> [INSTRUCTIONS FOR THE TASK]:
Of all the lines in this data, how many include "picture"? Respond with the number only.

+ + +

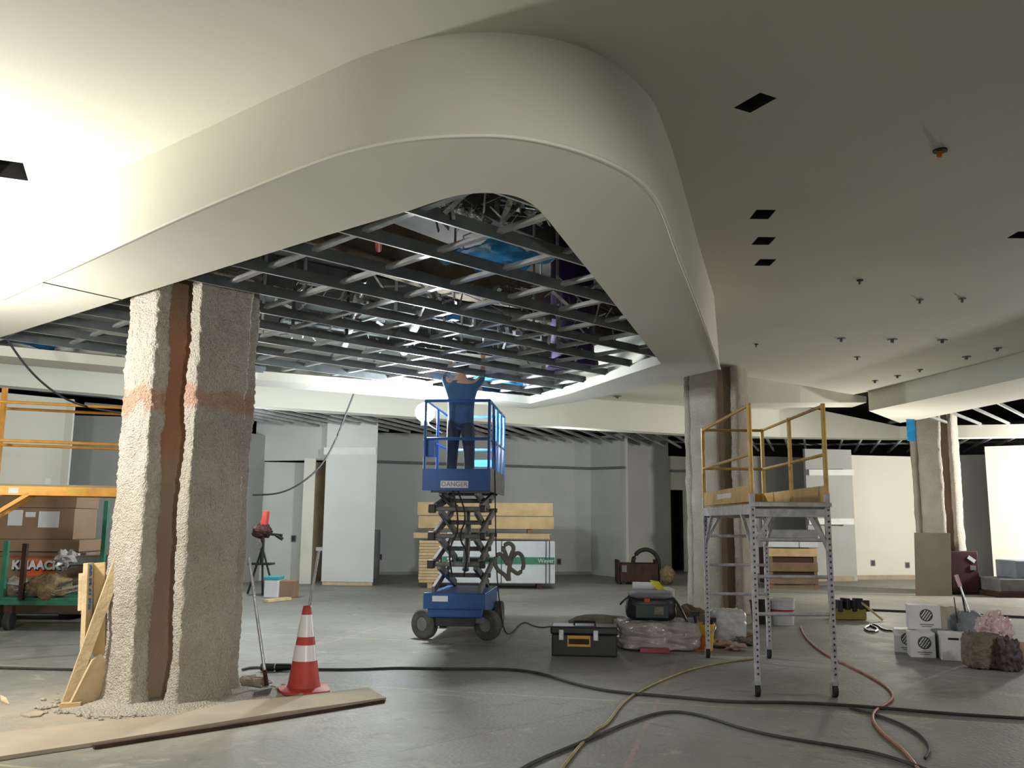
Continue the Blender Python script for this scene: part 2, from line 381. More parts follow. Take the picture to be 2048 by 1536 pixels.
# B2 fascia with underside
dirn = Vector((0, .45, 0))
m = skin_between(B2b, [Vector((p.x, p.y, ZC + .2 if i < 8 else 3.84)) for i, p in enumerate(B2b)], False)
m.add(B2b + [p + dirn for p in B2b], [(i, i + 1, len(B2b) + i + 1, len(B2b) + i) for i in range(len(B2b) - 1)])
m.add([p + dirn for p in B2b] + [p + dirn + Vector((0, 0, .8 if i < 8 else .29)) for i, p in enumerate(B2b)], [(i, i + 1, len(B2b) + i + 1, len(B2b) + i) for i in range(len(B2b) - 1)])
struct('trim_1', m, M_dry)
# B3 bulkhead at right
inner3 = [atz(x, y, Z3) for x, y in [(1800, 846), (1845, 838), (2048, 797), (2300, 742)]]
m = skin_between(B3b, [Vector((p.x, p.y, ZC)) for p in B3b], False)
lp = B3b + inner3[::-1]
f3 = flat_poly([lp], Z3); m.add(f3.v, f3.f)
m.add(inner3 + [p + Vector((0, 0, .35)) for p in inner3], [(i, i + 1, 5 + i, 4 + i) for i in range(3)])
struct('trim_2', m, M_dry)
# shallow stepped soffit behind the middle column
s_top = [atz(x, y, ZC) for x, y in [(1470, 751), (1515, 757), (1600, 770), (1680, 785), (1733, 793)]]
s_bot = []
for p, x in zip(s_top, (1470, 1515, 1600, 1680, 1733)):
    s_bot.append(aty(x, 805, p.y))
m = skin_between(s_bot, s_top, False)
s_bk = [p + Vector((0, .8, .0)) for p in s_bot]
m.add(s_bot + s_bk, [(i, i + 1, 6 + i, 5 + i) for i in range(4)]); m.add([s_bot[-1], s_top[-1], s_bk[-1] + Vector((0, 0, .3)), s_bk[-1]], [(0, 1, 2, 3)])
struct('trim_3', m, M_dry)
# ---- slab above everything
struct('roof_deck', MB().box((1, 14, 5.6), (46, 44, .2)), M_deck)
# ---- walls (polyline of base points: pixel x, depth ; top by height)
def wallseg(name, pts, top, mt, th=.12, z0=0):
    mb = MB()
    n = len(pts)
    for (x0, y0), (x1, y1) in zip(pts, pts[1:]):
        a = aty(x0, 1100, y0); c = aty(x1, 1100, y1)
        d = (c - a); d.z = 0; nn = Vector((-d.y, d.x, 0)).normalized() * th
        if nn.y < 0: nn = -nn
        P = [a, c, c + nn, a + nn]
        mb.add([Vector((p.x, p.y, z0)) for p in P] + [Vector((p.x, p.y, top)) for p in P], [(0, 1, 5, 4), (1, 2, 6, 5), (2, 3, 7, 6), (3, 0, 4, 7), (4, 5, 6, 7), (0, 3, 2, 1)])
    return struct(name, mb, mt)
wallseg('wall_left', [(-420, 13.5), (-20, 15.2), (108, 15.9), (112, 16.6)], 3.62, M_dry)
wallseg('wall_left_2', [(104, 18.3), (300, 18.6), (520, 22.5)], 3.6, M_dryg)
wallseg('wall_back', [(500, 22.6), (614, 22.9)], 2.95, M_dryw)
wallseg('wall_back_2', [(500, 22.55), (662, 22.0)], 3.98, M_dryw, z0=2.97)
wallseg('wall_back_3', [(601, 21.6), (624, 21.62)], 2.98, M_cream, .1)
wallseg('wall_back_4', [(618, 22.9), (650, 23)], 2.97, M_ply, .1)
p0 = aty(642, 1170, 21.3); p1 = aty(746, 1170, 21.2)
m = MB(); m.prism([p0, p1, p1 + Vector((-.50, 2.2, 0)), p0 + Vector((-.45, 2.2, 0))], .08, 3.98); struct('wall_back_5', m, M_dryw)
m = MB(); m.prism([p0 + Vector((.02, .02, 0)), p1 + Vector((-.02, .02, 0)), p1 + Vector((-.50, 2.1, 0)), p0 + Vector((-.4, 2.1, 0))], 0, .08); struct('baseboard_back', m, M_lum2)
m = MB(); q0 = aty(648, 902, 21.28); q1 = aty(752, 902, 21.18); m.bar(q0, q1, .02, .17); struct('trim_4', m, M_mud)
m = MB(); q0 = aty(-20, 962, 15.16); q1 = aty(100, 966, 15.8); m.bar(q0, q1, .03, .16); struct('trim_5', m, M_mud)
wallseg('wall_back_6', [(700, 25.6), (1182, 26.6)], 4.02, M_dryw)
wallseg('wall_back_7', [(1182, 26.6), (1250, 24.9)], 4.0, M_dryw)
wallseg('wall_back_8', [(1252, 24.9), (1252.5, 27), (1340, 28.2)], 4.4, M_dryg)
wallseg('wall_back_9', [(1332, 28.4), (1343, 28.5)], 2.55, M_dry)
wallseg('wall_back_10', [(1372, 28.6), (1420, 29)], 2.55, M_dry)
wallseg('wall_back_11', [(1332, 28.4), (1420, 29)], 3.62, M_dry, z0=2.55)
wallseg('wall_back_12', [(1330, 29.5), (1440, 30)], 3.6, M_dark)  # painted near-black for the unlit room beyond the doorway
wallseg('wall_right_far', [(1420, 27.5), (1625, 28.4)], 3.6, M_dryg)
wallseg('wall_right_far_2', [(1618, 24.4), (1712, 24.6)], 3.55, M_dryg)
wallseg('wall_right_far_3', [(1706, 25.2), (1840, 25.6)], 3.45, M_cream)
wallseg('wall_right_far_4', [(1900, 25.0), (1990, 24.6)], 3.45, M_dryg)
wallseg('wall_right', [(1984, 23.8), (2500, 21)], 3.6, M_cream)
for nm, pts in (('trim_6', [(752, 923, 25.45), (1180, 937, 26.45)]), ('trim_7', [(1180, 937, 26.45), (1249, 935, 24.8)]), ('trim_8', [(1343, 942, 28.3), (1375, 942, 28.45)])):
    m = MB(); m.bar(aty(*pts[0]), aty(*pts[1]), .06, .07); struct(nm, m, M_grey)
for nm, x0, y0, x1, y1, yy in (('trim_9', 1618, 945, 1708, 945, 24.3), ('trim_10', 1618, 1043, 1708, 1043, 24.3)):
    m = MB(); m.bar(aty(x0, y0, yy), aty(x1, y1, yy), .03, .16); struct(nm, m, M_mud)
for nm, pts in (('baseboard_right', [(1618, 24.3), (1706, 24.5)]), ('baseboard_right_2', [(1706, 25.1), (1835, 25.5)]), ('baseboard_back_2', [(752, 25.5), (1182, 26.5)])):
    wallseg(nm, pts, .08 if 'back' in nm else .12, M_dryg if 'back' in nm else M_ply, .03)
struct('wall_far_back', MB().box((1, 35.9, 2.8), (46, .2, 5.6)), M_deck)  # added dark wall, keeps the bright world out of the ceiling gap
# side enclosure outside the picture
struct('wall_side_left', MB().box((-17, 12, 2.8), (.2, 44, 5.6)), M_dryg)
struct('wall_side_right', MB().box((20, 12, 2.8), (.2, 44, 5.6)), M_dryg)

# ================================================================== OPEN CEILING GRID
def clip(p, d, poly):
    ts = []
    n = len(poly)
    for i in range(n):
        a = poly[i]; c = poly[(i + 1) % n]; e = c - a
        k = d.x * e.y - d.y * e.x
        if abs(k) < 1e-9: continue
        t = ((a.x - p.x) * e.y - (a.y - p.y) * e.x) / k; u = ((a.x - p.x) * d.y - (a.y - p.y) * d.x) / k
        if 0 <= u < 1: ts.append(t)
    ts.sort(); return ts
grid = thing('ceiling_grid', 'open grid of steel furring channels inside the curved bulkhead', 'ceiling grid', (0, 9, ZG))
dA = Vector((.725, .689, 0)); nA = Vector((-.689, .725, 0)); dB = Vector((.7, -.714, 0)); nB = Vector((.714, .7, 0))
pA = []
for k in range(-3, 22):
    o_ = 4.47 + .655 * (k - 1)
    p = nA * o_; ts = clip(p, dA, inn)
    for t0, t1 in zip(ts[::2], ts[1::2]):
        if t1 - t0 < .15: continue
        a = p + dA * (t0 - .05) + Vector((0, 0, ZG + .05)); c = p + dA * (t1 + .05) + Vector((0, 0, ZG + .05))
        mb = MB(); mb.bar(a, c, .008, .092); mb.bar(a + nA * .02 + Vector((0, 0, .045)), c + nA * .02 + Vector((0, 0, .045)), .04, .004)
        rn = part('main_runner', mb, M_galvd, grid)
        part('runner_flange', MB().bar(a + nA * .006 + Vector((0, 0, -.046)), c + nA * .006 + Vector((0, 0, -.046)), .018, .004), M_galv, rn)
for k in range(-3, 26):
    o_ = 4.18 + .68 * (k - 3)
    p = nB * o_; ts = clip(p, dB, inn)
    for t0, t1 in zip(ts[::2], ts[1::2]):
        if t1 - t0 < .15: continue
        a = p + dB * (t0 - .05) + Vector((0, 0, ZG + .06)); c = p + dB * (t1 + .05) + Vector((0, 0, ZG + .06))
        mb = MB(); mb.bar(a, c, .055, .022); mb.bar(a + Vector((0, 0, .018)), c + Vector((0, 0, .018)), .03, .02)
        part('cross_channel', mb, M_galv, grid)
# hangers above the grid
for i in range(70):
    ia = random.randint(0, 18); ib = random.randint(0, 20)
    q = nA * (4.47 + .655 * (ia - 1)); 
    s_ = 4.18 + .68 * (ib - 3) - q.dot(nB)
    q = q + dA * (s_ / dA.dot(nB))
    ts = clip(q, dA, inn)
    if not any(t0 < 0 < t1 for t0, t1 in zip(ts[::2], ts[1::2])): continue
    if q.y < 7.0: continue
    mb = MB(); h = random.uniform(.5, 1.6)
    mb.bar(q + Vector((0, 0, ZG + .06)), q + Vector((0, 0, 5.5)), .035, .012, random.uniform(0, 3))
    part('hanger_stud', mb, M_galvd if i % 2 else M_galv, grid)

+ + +

> [EXERCISE OUTPUT]:
2